* start RECORDS PROVIDED *

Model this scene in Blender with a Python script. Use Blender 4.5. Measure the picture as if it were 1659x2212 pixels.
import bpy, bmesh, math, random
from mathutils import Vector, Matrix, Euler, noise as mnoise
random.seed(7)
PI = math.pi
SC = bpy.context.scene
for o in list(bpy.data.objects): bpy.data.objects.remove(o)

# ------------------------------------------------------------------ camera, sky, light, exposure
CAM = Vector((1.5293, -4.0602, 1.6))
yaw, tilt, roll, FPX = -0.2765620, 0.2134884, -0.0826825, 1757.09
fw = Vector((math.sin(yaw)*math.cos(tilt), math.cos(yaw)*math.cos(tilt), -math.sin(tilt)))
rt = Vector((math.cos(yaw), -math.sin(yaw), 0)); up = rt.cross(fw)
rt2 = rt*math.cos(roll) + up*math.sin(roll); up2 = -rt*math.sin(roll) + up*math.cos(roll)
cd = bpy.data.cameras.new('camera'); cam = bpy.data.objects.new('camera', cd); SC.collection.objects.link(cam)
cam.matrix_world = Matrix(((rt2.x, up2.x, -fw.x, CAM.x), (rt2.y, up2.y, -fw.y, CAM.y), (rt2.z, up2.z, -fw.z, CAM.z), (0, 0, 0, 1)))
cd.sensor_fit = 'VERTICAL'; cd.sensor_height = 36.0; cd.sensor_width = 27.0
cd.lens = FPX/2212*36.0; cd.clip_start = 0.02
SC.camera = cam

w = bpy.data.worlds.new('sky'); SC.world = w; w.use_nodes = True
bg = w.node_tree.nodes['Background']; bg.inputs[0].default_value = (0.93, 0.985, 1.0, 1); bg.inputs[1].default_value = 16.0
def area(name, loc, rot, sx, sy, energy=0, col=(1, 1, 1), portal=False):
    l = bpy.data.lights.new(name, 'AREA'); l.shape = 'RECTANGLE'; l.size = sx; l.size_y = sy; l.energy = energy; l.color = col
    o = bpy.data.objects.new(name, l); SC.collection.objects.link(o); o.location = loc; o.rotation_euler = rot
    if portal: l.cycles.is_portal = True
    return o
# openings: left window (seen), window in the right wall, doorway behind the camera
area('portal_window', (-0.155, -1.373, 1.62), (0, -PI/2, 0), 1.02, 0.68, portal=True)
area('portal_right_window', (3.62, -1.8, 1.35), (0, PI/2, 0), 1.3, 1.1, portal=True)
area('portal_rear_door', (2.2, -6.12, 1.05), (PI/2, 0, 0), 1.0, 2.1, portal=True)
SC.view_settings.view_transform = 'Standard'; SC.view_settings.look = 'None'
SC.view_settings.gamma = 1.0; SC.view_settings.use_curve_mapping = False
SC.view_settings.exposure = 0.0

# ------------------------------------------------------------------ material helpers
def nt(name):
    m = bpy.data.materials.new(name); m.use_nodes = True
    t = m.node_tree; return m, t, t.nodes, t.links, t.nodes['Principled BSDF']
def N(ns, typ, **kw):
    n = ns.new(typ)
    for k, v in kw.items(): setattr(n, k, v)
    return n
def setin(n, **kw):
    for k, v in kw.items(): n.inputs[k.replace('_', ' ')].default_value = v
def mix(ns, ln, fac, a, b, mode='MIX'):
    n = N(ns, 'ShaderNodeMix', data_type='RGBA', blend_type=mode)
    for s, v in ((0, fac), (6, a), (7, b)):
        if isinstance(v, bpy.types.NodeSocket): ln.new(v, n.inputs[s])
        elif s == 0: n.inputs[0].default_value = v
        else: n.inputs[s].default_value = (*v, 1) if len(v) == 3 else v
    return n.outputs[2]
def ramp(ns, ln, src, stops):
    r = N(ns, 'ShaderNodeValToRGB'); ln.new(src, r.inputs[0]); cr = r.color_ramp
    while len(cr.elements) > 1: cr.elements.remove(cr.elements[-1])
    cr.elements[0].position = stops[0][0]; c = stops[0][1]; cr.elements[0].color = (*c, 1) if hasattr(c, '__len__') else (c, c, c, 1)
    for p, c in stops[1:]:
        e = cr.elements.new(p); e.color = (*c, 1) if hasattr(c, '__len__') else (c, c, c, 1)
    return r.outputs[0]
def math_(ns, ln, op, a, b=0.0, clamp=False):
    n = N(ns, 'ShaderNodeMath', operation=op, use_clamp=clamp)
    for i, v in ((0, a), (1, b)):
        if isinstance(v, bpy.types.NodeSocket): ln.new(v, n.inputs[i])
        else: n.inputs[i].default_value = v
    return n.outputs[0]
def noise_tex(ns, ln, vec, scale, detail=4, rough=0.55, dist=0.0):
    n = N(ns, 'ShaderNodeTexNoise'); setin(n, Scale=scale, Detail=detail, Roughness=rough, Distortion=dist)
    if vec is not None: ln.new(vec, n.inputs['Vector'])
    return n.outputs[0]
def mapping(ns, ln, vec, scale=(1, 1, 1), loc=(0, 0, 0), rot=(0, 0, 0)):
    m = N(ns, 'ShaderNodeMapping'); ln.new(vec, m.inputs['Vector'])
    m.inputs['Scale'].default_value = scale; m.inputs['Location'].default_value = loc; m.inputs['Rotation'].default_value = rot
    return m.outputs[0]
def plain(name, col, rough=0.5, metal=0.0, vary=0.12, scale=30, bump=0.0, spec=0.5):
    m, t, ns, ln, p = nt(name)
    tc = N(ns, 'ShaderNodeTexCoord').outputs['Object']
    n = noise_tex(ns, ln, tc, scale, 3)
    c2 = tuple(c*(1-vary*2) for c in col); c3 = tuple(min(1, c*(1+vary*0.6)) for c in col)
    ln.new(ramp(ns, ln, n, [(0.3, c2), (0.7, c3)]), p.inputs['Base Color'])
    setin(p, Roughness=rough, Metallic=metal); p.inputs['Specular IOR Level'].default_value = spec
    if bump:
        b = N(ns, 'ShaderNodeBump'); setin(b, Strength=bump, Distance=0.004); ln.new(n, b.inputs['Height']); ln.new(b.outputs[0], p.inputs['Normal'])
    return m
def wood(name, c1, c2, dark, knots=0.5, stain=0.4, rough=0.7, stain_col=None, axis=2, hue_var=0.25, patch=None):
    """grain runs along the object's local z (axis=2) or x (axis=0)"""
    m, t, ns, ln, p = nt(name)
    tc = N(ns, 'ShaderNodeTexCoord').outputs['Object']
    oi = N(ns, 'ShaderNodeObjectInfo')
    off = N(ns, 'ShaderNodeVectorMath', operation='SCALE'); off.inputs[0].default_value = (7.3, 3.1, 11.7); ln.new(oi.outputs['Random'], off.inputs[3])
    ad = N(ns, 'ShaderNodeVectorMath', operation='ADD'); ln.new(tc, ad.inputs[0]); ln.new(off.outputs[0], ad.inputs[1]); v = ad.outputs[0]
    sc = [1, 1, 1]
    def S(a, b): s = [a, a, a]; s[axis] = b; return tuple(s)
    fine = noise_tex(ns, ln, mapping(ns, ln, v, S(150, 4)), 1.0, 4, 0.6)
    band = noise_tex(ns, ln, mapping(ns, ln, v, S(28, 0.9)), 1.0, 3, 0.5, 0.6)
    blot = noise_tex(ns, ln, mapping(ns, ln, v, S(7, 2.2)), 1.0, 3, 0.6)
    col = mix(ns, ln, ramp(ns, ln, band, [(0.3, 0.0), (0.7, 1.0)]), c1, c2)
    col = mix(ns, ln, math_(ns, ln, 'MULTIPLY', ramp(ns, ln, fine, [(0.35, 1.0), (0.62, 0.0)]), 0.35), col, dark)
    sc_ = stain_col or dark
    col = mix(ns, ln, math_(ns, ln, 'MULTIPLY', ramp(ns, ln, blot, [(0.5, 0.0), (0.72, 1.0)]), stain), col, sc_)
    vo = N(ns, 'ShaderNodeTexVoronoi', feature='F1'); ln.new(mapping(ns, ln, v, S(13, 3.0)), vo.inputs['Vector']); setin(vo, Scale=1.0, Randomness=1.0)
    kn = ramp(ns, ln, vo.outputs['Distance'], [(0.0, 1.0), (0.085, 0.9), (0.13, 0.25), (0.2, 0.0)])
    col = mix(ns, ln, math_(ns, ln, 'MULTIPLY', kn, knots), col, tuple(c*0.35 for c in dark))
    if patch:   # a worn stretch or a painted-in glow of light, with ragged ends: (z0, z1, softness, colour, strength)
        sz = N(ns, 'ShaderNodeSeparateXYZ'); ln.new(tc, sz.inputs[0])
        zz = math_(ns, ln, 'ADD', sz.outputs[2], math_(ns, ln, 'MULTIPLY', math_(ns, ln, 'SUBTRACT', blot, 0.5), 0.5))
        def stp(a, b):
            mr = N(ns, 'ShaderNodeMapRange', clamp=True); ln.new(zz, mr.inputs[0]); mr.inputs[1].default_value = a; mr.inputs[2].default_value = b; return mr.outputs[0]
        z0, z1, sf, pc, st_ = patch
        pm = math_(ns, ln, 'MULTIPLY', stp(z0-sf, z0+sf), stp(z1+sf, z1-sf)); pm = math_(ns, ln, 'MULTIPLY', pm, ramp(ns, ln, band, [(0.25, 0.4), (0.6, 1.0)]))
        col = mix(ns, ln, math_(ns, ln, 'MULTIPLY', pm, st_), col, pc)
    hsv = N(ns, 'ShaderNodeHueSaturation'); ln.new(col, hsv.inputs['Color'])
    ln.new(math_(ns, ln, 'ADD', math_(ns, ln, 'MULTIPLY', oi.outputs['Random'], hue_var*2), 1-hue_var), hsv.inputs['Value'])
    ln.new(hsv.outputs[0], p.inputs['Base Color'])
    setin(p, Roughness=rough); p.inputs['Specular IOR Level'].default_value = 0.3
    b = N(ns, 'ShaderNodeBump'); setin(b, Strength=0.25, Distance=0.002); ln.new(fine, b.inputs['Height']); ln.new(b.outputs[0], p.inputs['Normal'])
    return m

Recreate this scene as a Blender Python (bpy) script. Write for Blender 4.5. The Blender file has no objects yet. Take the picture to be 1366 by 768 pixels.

* end RECORDS PROVIDED *

Print, unaltered, every line from the beginning of the material down to the line with "SC.camera = cam".

» RESULT FOR THIS TASK:
Model this scene in Blender with a Python script. Use Blender 4.5. Measure the picture as if it were 1659x2212 pixels.
import bpy, bmesh, math, random
from mathutils import Vector, Matrix, Euler, noise as mnoise
random.seed(7)
PI = math.pi
SC = bpy.context.scene
for o in list(bpy.data.objects): bpy.data.objects.remove(o)

# ------------------------------------------------------------------ camera, sky, light, exposure
CAM = Vector((1.5293, -4.0602, 1.6))
yaw, tilt, roll, FPX = -0.2765620, 0.2134884, -0.0826825, 1757.09
fw = Vector((math.sin(yaw)*math.cos(tilt), math.cos(yaw)*math.cos(tilt), -math.sin(tilt)))
rt = Vector((math.cos(yaw), -math.sin(yaw), 0)); up = rt.cross(fw)
rt2 = rt*math.cos(roll) + up*math.sin(roll); up2 = -rt*math.sin(roll) + up*math.cos(roll)
cd = bpy.data.cameras.new('camera'); cam = bpy.data.objects.new('camera', cd); SC.collection.objects.link(cam)
cam.matrix_world = Matrix(((rt2.x, up2.x, -fw.x, CAM.x), (rt2.y, up2.y, -fw.y, CAM.y), (rt2.z, up2.z, -fw.z, CAM.z), (0, 0, 0, 1)))
cd.sensor_fit = 'VERTICAL'; cd.sensor_height = 36.0; cd.sensor_width = 27.0
cd.lens = FPX/2212*36.0; cd.clip_start = 0.02
SC.camera = cam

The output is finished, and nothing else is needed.